▶ WORK TO COMPLETE
Answer with a single number: the count of lines that include the string "scene".

[start]

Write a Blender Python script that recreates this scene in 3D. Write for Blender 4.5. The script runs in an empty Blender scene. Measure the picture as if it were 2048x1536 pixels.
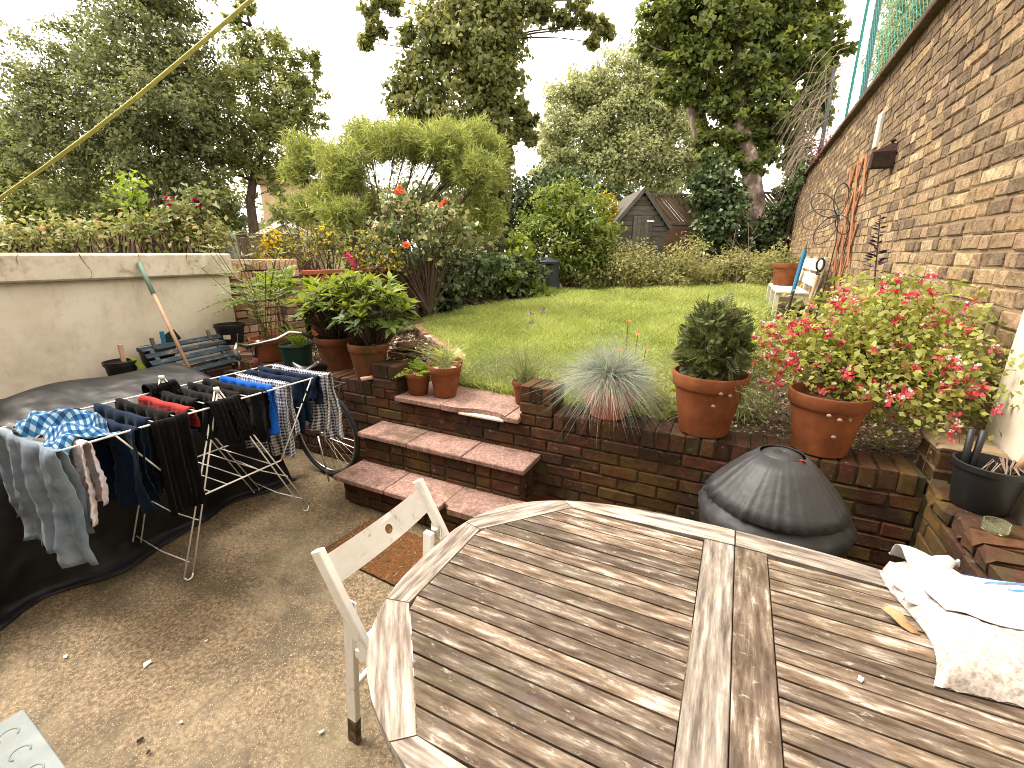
import bpy, bmesh, math, random
import numpy as np
from mathutils import Vector, Matrix, Euler, Quaternion
random.seed(7); RNG = np.random.default_rng(7)
PI = math.pi; R_ = math.radians
SC = bpy.context.scene
COL = SC.collection

# ---------------------------------------------------------------- camera
CAM_R = Matrix(((0.898727, -0.131908, 0.418198), (0.438368, 0.246168, -0.864428), (0.011078, 0.960209, 0.279062)))
CAM_P = Vector((0.0, 0.0, 1.65))
cam_data = bpy.data.cameras.new('camera'); cam = bpy.data.objects.new('camera', cam_data); COL.objects.link(cam)
cam.matrix_world = Matrix.Translation(CAM_P) @ CAM_R.to_4x4()
cam_data.sensor_width = 36.0; cam_data.lens = 16.05
cam_data.clip_start = 0.03; cam_data.clip_end = 2000
SC.camera = cam

# ---------------------------------------------------------------- sky, sun, exposure
SUN_EL, SUN_AZ = R_(56), R_(-100)          # azimuth from +Y towards +X
world = bpy.data.worlds.new('World'); SC.world = world; world.use_nodes = True
wn = world.node_tree.nodes; wl = world.node_tree.links
wbg = wn['Background']
sky = wn.new('ShaderNodeTexSky'); sky.sky_type = 'NISHITA'; sky.sun_disc = False
sky.sun_elevation = SUN_EL; sky.sun_rotation = SUN_AZ; sky.dust_density = 6.0; sky.air_density = 1.0; sky.ozone_density = 1.0
whs = wn.new('ShaderNodeHueSaturation'); whs.inputs['Saturation'].default_value = 0.12
wmx = wn.new('ShaderNodeMix'); wmx.data_type = 'RGBA'; wmx.inputs['Factor'].default_value = 0.55
wmx.inputs[7].default_value = (12.0, 10.7, 9.0, 1)      # even cloud cover
wl.new(sky.outputs[0], whs.inputs['Color']); wl.new(whs.outputs[0], wmx.inputs[6]); wl.new(wmx.outputs[2], wbg.inputs['Color'])
wbg.inputs['Strength'].default_value = 0.145
sun_d = bpy.data.lights.new('sun', 'SUN'); sun_d.energy = 1.5; sun_d.angle = R_(20); sun_d.color = (1.0, 0.88, 0.70)
sun = bpy.data.objects.new('sun', sun_d); COL.objects.link(sun)
sd = Vector((math.sin(SUN_AZ)*math.cos(SUN_EL), math.cos(SUN_AZ)*math.cos(SUN_EL), math.sin(SUN_EL)))
sun.rotation_euler = sd.to_track_quat('Z', 'Y').to_euler()
vs = SC.view_settings; vs.view_transform = 'Standard'; vs.look = 'None'; vs.exposure = 1.60; vs.gamma = 1.0; vs.use_curve_mapping = False
SC.render.engine = 'CYCLES'; SC.cycles.max_bounces = 6; SC.cycles.transparent_max_bounces = 6
SC.cycles.use_denoising = True; SC.cycles.denoising_prefilter = 'NONE'; SC.cycles.filter_width = 1.0

# ---------------------------------------------------------------- object helpers
def link(o): COL.objects.link(o); return o
def thing(name, label, cat, loc=(0, 0, 0), rz=0.0, group=None, kind=None):
    o = bpy.data.objects.new(name, None); link(o); o.location = loc; o.rotation_euler = (0, 0, rz)
    o.empty_display_size = 0.1
    return tag(o, label, cat, group, kind)
def tag(o, label=None, cat=None, group=None, kind=None):
    if label: o['label'] = label
    if cat: o['category'] = cat
    if group: o['group'] = group
    if kind: o['kind'] = kind
    return o
def obj(name, me, mat=None, parent=None, loc=None, rot=None):
    o = bpy.data.objects.new(name, me); link(o)
    if mat is not None and not me.materials: me.materials.append(MT[mat] if isinstance(mat, str) else mat)
    if parent is not None: o.parent = parent
    if loc is not None: o.location = loc
    if rot is not None: o.rotation_euler = rot
    return o
def npmesh(name, V, F, rnd=None, smooth=False, uv=None):
    """V (n,3); F (m,k) array of equal polygons"""
    V = np.asarray(V, np.float32); F = np.asarray(F, np.int32); m, k = F.shape
    me = bpy.data.meshes.new(name)
    me.vertices.add(len(V)); me.vertices.foreach_set('co', V.ravel())
    me.loops.add(m*k); me.loops.foreach_set('vertex_index', F.ravel())
    me.polygons.add(m); me.polygons.foreach_set('loop_start', np.arange(0, m*k, k, dtype=np.int32))
    if smooth: me.polygons.foreach_set('use_smooth', np.ones(m, bool))
    if rnd is not None:
        a = me.attributes.new('rnd', 'FLOAT', 'FACE'); a.data.foreach_set('value', np.asarray(rnd, np.float32))
    if uv is not None:
        l = me.uv_layers.new(name='UVMap'); l.data.foreach_set('uv', np.asarray(uv, np.float32)[F.ravel()].ravel())
    me.update(calc_edges=True); return me
class MB:
    """small mesh builder"""
    def __init__(s): s.V = []; s.F = []; s.r = []
    def add(s, V, F, rnd=0.0):
        b = len(s.V); s.V += [tuple(v) for v in V]; s.F += [tuple(b+i for i in f) for f in F]; s.r += [rnd]*len(F); return s
    def box(s, c, d, M=None, rnd=0.0):
        x, y, z = d[0]/2, d[1]/2, d[2]/2
        V = [Vector((sx*x, sy*y, sz*z)) for sz in (-1, 1) for sy in (-1, 1) for sx in (-1, 1)]
        if M is not None: V = [M @ v for v in V]
        V = [v+Vector(c) for v in V]
        return s.add(V, [(0, 2, 3, 1), (4, 5, 7, 6), (0, 1, 5, 4), (2, 6, 7, 3), (0, 4, 6, 2), (1, 3, 7, 5)], rnd)
    def cham(s, c, d, b=0.006, M=None, jit=0.0, rnd=0.0):
        """box with chamfered edges, 44 triangles"""
        h = [d[0]/2, d[1]/2, d[2]/2]; b = min(b, min(h)*0.8); idx = {}; V = []
        for ax in range(3):
            for sx in (-1, 1):
                for sy in (-1, 1):
                    for sz in (-1, 1):
                        g = (sx, sy, sz); v = [g[i]*(h[i] if i == ax else h[i]-b) for i in range(3)]
                        if jit: v = [q+random.uniform(-jit, jit) for q in v]
                        idx[(ax, g)] = len(V); V.append(Vector(v))
        F = []
        S = (-1, 1)
        for ax in range(3):
            u, w = [i for i in range(3) if i != ax]
            for sg in S:
                q = []
                for a, e in ((-1, -1), (1, -1), (1, 1), (-1, 1)):
                    g = [0, 0, 0]; g[ax] = sg; g[u] = a; g[w] = e; q.append(idx[(ax, tuple(g))])
                F.append(tuple(q))
            for a in S:                      # edges parallel to ax
                for e in S:
                    g0 = [0, 0, 0]; g0[u] = a; g0[w] = e; g0[ax] = -1; g1 = list(g0); g1[ax] = 1
                    F.append((idx[(u, tuple(g0))], idx[(u, tuple(g1))], idx[(w, tuple(g1))], idx[(w, tuple(g0))]))
        for sx in S:
            for sy in S:
                for sz in S:
                    g = (sx, sy, sz); F.append((idx[(0, g)], idx[(1, g)], idx[(2, g)]))
        if M is not None: V = [M @ v for v in V]
        V = [v+Vector(c) for v in V]
        return s.add(V, F, rnd)
    def tube(s, pts, rad, seg=8, cap=True, rnd=0.0):
        pts = [Vector(p) for p in pts]; n = len(pts)
        rad = list(rad) if hasattr(rad, '__len__') else [rad]*n
        V = []; F = []; prev = None
        for i, p in enumerate(pts):
            t = (pts[min(i+1, n-1)]-pts[max(i-1, 0)]).normalized()
            if prev is None:
                a = t.cross(Vector((0, 0, 1)) if abs(t.z) < 0.9 else Vector((1, 0, 0))).normalized()
            else:
                a = (prev-t*prev.dot(t)).normalized()
            prev = a; b = t.cross(a)
            for k in range(seg):
                an = 2*PI*k/seg; V.append(p+(a*math.cos(an)+b*math.sin(an))*rad[i])
        for i in range(n-1):
            for k in range(seg):
                k2 = (k+1) % seg; F.append((i*seg+k, i*seg+k2, (i+1)*seg+k2, (i+1)*seg+k))
        if cap: F.append(tuple(range(seg-1, -1, -1))); F.append(tuple((n-1)*seg+k for k in range(seg)))
        return s.add(V, F, rnd)
    def lathe(s, prof, seg=32, c=(0, 0, 0), wob=0.0, rnd=0.0):
        V = []; F = []; n = len(prof)
        for k in range(seg):
            an = 2*PI*k/seg
            for r, z in prof: V.append((c[0]+r*math.cos(an), c[1]+r*math.sin(an), c[2]+z))
        for k in range(seg):
            k2 = (k+1) % seg
            for i in range(n-1): F.append((k*n+i, k2*n+i, k2*n+i+1, k*n+i+1))
        return s.add(V, F, rnd)
    def disc(s, c, r, seg=24, bump=0.0, rnd=0.0):
        V = [(c[0], c[1], c[2]+bump)]; F = []
        for ri in (0.5, 1.0):
            for k in range(seg):
                an = 2*PI*k/seg; V.append((c[0]+r*ri*math.cos(an), c[1]+r*ri*math.sin(an), c[2]+(random.uniform(-bump, bump)*0.6 if ri < 1 else 0)))
        for k in range(seg):
            k2 = (k+1) % seg; F.append((0, 1+k, 1+k2)); F.append((1+k, 1+seg+k, 1+seg+k2, 1+k2))
        return s.add(V, F, rnd)
    def prism(s, poly, z0, z1, rnd=0.0):
        n = len(poly); V = [(x, y, z0) for x, y in poly]+[(x, y, z1) for x, y in poly]
        F = [tuple(range(n-1, -1, -1)), tuple(range(n, 2*n))]+[(i, (i+1) % n, n+(i+1) % n, n+i) for i in range(n)]
        return s.add(V, F, rnd)
    def mesh(s, name, smooth=False):
        me = bpy.data.meshes.new(name); me.from_pydata([tuple(v) for v in s.V], [], s.F)
        if any(s.r):
            a = me.attributes.new('rnd', 'FLOAT', 'FACE'); a.data.foreach_set('value', np.asarray(s.r, np.float32))
        if smooth: me.polygons.foreach_set('use_smooth', np.ones(len(me.polygons), bool))
        me.update(); return me
    def build(s, name, mat, parent=None, smooth=False, loc=None, rot=None):
        return obj(name, s.mesh(name, smooth), mat, parent, loc, rot)
def autosmooth(o, ang=40):
    me = o.data; me.polygons.foreach_set('use_smooth', np.ones(len(me.polygons), bool))
    try: me.set_sharp_from_angle(angle=R_(ang))
    except Exception: pass
    return o
def bar(p, q, w, t, up=(0, 0, 1), b=0.003):
    """chamfered bar of width w (sideways) and thickness t (along up) between p and q -> MB in world coords"""
    p, q = Vector(p), Vector(q); x = (q-p).normalized(); y = Vector(up).cross(x).normalized(); z = x.cross(y)
    M = Matrix((x, y, z)).transposed()
    return MB().cham((p+q)/2, ((q-p).length, w, t), b, M)
def barobj(name, p, q, w, t, mat, parent, up=(0, 0, 1), b=0.003):
    """bar with its own local axes (grain along local X)"""
    p, q = Vector(p), Vector(q); x = (q-p).normalized(); y = Vector(up).cross(x).normalized(); z = x.cross(y)
    o = MB().cham((0, 0, 0), ((q-p).length, w, t), b).build(name, mat, parent)
    M = Matrix((x, y, z)).transposed().to_4x4(); M.translation = (p+q)/2
    o.matrix_basis = M; return o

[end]

▶ SOLUTION BELOW
2